Funk got out of the hole with a three and a four, but his heart was in his mouth when his six-iron second to the 72nd and final hole flirted with the lake left of the green.

“It scared me to death,” he said. But the ball clung on to finish in sand, and by saving par all the pressure was on Donald.

Third-round leader after a morning 70, the 27-year-old from High Wycombe could not maintain that standard, but even at four over for the next 17 holes he still had a chance of the €1.1m top prize with one remaining.

Nobody had birdied the 447-yard 18th all day, however, and though he came closer than just about anybody else it was not to be and Sandy Lyle remains the only European to have won this title.

That was back in 1987 and since then Nick Faldo, Bernhard Langer, Colin Montgomerie, Padraig Harrington (twice) and now Donald have all been runners-up.

Funk, who lives close by and had to dash to the course during the week after going home for a sleep during a rain break, was supported by fans known as “Funk’s Punks”.

He gave them a hard time by three-putting three times on the back nine, but when it mattered most he made the five-footer on the last for a 71 and nine under par total of 279.

Donald, finishing with a disappointing 76, shared second spot with American Ryder Cup captain Tom Lehman and Scott Verplank. Lehman fired a brilliant closing 68, but Verplank bogeyed the last for a 70.

Westwood finished 22nd and Faldo 27th, while Graeme McDowell, in the hunt until he took a double bogey seven midway through his third round, was 40th and both Harrington and Darren Clarke 63rd.

As for the big guns, world number one Vijay Singh did best, but he was only joint 12th. Ernie Els was 17th, Mickelson 40th and Tiger Woods an also-ran at 53rd.

It was a day then the “Fab Four” were pushed aside by the “Fab Funk”.

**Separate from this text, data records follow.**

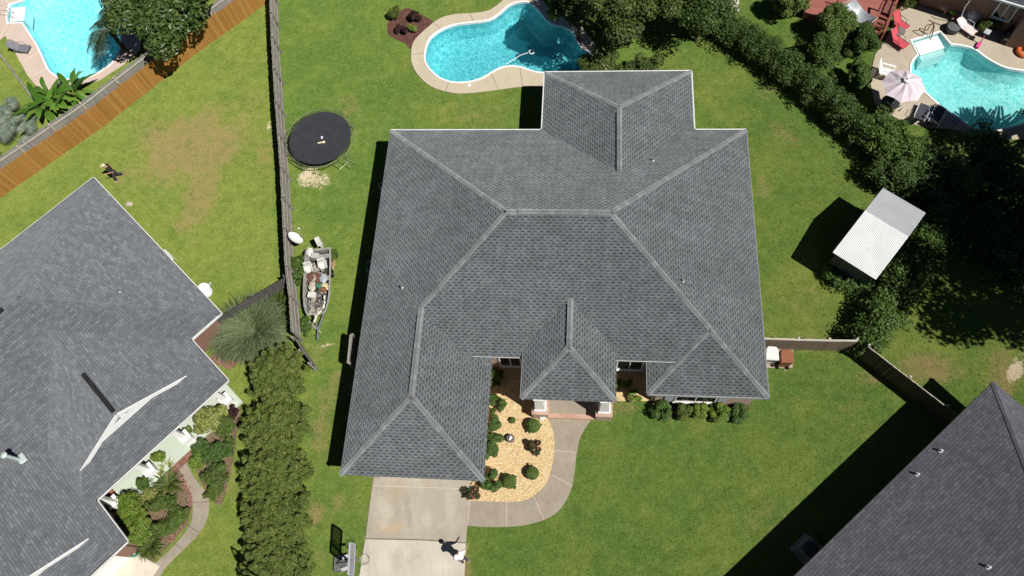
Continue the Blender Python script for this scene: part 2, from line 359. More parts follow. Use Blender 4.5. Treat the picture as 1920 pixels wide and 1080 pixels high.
def linermat(name, a, b, c_, sc=7.0):                               # pool lining; light rippling through the water is painted in as pale mottling
    m, t, p, N, L = newmat(name); ps = pos(t)
    v = N('ShaderNodeTexVoronoi'); v.feature = 'DISTANCE_TO_EDGE'; v.inputs['Scale'].default_value = sc; L(ps, v.inputs['Vector'])
    n = noise(t, ps, sc * .8, 5, .75); n0 = noise(t, ps, .5, 3)
    c = mix(t, ramp(t, n, [(.38, (0, 0, 0)), (.60, (1, 1, 1))]), a, b)
    c = mix(t, ramp(t, v.outputs['Distance'], [(.0, (.8, .8, .8)), (.10, (0, 0, 0))]), c, c_)
    c = mix(t, math_(t, 'MULTIPLY', n0, .5), c, a)
    L(c, p.inputs['Base Color']); p.inputs['Roughness'].default_value = .7; return m

WHITE = pm('white_paint', (.80, .80, .80), (.72, .72, .72), 2, .5, .4, .05)
TRIM = pm('white_trim', (.72, .73, .72), (.58, .59, .58), 2, .5, .4, .05)
BLACK = pm('black_metal', (.016, .016, .017), (.010, .010, .010), 4, .45, .4, .05)
STEEL = pm('galvanised_steel', (.42, .43, .43), (.28, .29, .28), 3, .4, .5, .1, metal=.6)
DARKV = pm('dark_vent', (.022, .022, .024), (.012, .012, .013), 5, .7)
GLASS = pm('dark_glass', (.012, .016, .018), (.008, .010, .012), 1, .06, .7, 0)
SH_MAIN = shingle('grey_tab_shingles', (.160, .174, .185), (.052, .059, .066), (.130, .142, .152), True, mott=.34)
SH_CAP = shingle('grey_cap_shingles', (.255, .272, .286), (.16, .17, .18), (.160, .172, .182), False, row=.6, mott=.1)
SH_LEFT = shingle('slate_grey_shingles', (.180, .194, .211), (.088, .097, .108), (.120, .131, .145), False, seed=3.3, mott=.14)
SH_RIGHT = shingle('brown_grey_shingles', (.160, .166, .195), (.074, .077, .092), (.112, .117, .140), False, seed=7.1, mott=.2)
BRICK = brickmat('tan_brick', (.40, .25, .18), (.52, .38, .29), (.50, .45, .38))
BRICKR = brickmat('red_brick', (.20, .095, .065), (.27, .14, .10), (.24, .19, .16))
def spot(px_, py_, rx, ry, col, k): q = at(px_, py_); return (q[0], q[1], rx, ry, col, k)
CONC = concrete('driveway_concrete', (.445, .405, .34), (.265, .238, .195), (.25, .19, .12), .62, spots=[spot(735, 990, 1.0, .35, (.52, .33, .15), .65), spot(742, 925, .9, .6, (.33, .25, .15), .6), spot(765, 955, .22, 1.9, (.24, .205, .155), .6), spot(722, 960, .5, 1.2, (.58, .52, .42), .6), spot(812, 935, .6, 1.2, (.33, .29, .24), .55), spot(845, 965, .3, 1.4, (.50, .44, .36), .5), spot(716, 928, .06, .06, (.05, .045, .04), .9), spot(800, 975, .35, .5, (.55, .49, .40), .6), spot(692, 985, .25, 1.4, (.27, .23, .19), .6)])
CONC2 = concrete('pale_driveway_concrete', (.56, .525, .45), (.42, .39, .33), (.32, .27, .19), .5, spots=[spot(745, 1050, .4, .8, (.32, .26, .18), .6), spot(720, 1070, .5, .9, (.62, .57, .48), .5), spot(828, 1062, .5, .5, (.66, .61, .52), .6), spot(690, 1040, .15, 1.2, (.30, .26, .21), .6)])
WALKC = concrete('walkway_concrete', (.36, .315, .255), (.25, .215, .17), (.18, .145, .10), .8)
DECKC = concrete('pool_deck_concrete', (.53, .465, .36), (.46, .395, .295), (.40, .34, .24), .35)
PINKC = concrete('pink_deck_concrete', (.60, .49, .42), (.53, .42, .355), (.46, .36, .30), .35)
TANC = concrete('patio_concrete', (.47, .41, .32), (.38, .33, .255), (.28, .235, .175), .45)
GRAVEL = cellmat('yellow_gravel', [(.46, .31, .13), (.66, .49, .24), (.75, .61, .36), (.64, .43, .21), (.82, .73, .54)], 17)
MULCH = cellmat('red_bark_mulch', [(.055, .022, .018), (.12, .045, .035), (.19, .085, .06), (.09, .04, .03)], 14)
STRAW = cellmat('pine_straw', [(.10, .068, .038), (.18, .13, .075), (.27, .20, .125), (.14, .095, .055)], 14)
BARK = pm('bark', (.13, .095, .065), (.07, .05, .034), 6, .9, .1, .6)
SOIL = pm('soil', (.10, .07, .045), (.06, .04, .025), 5, .95, .05, .4)
# ------------------------------------------------------------------ pools: outlines in the ground plane
POOL_M = spl(ats([(798,100),(806,75),(827,58),(853,48),(883,44),(917,39),(937,27),(953,13),(970,6),(990,6),(1008,19),(1022,36),(1037,47),(1057,52),(1073,62),(1083,80),(1092,93),(1107,101),(1105,118),(1092,131),(1075,137),(1048,138),(1022,137),(1000,134),(980,127),(957,124),(937,128),(920,137),(903,147),(877,154),(847,154),(823,145),(807,130),(799,117)]), 4)
POOL_L = [np.array(p) for p in ats([(45,1),(19,9),(14,26),(15,44),(43,43)])] + spl(ats([(44,44),(57,64),(70,84),(81,107),(92,130),(101,139),(113,146),(133,149),(157,147),(178,140),(197,129),(213,115),(226,92),(226,60),(212,20),(190,-20),(140,-45),(80,-35),(46,-6)]), 4, False)
POOL_R = [np.array(p) for p in ats([(1708,77),(1762,61),(1782,85)])] + spl(ats([(1783,85),(1801,87),(1826,94),(1848,110),(1877,126),(1902,132),(1924,134),(1960,128),(1990,150),(1985,190),(1940,222),(1890,240),(1832,245),(1807,230),(1766,201),(1732,170),(1711,142),(1708,129),(1712,115),(1722,104)]), 4, False)
DECK_M = spl(ats([(772,92),(772,117),(783,140),(807,162),(840,173),(870,176),(927,170),(980,163),(1020,164),(1080,172),(1125,160),(1140,130),(1130,100),(1105,72),(1092,52),(1062,36),(1042,28),(1024,10),(1008,-10),(975,-14),(950,-4),(935,8),(917,20),(890,25),(857,27),(830,33),(813,43),(790,63),(777,77)]), 3)
DECK_L = ats([(-60,62),(0,76),(10,67),(22,88),(33,107),(53,143),(73,167),(93,178),(112,170),(185,152),(232,122),(262,95),(275,20),(262,-60),(100,-90),(-60,-80)])
DECK_R = ats([(1640,104),(1664,70),(1690,5),(1720,10),(1800,38),(1885,62),(1990,90),(2060,140),(2040,230),(1960,262),(1890,262),(1832,255),(1780,242),(1740,240),(1696,230),(1668,216),(1640,196),(1630,150)])
def inpoly(x, y, poly):
    r = np.zeros(x.shape, bool); n = len(poly)
    for i in range(n):
        a, b = poly[i], poly[(i + 1) % n]
        c = ((a[1] > y) != (b[1] > y)) & (x < (b[0] - a[0]) * (y - a[1]) / (b[1] - a[1] + 1e-12) + a[0]); r ^= c
    return r
def grow(poly, d):
    P = np.array([p[:2] for p in poly]); n = len(P); ar = 0
    for i in range(n): ar += P[i][0] * P[(i + 1) % n][1] - P[(i + 1) % n][0] * P[i][1]
    sg = 1 if ar > 0 else -1; out = []
    for i in range(n):
        a, b, c = P[i - 1], P[i], P[(i + 1) % n]
        t = nrm(nrm(b - a) + nrm(c - b)); k = np.array([t[1], -t[0]]) * sg
        q = b + k * d; out.append(np.array([q[0], q[1], 0]))
    return out

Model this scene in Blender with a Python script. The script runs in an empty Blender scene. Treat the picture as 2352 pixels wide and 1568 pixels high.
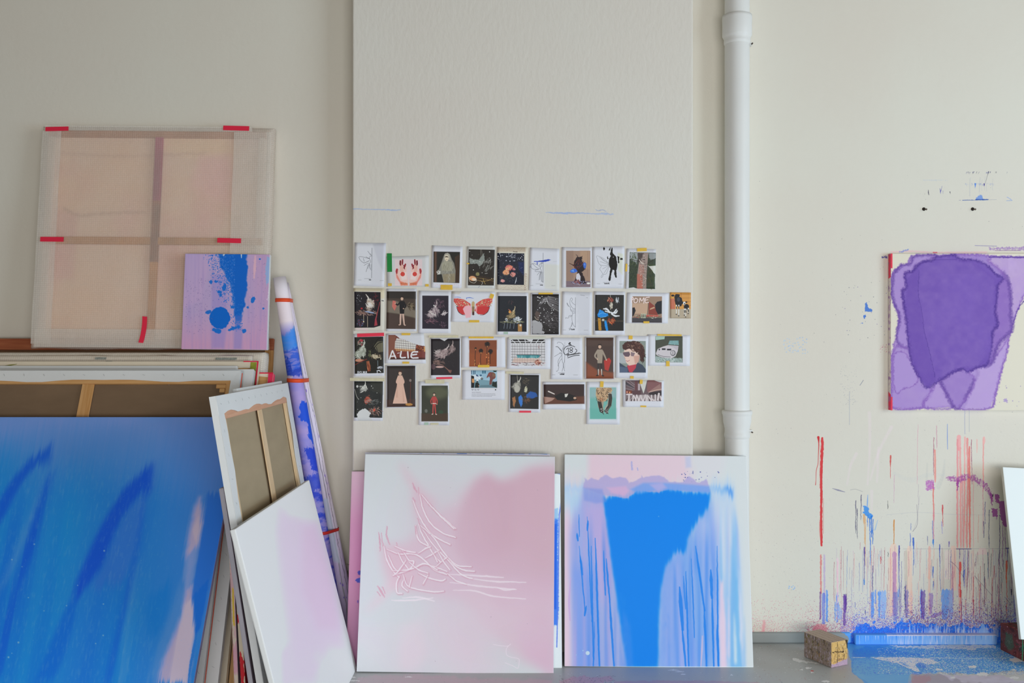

The third round had also been wild and, from a spectator’s point of view, wonderful – and there was nothing to compare to Tway’s adventure.

The former US PGA champion put four balls in the water – two over the green, two short of it – and then, having finally found dry land with his fifth attempt, three-putted from 42 feet.

He was joint 10th at the time, but fell instantly to two over par and joint 72nd.

His score beat by one the tournament record for the hole, set by Robert Gamez in 1990, and equalled the 12 by the little-known Phillip Hancock at the 384-yard fourth in 1985.

Even without the wind Tway had taken a bogey four on the 17th in the first round and put two balls in the drink for a triple bogey in the second, making him 13 over par for the hole and 11 under for the other 17.

Take it out of the equation he would have been right in the thick of it, but far from being able to take it out of the equation he had to play it again later in the day.

It will come as no comfort to him that he was still a long way from the highest score that the 17th has ever seen.

In 1985 Angelo Spagnolo, a 31-year-old grocery store manager, played there in the “America’s Worst Golfer” contest. He put 27 balls in the water before being told by officials to putt round the lake and over the narrow path to the green.

He finished with a card-wrecking 66 and after negotiating the difficult 18th handed in a round of 257.

Not surprisingly, he won the title.

Funk’s victory – a year after Adam Scott became the youngest-ever winner – was somewhat different.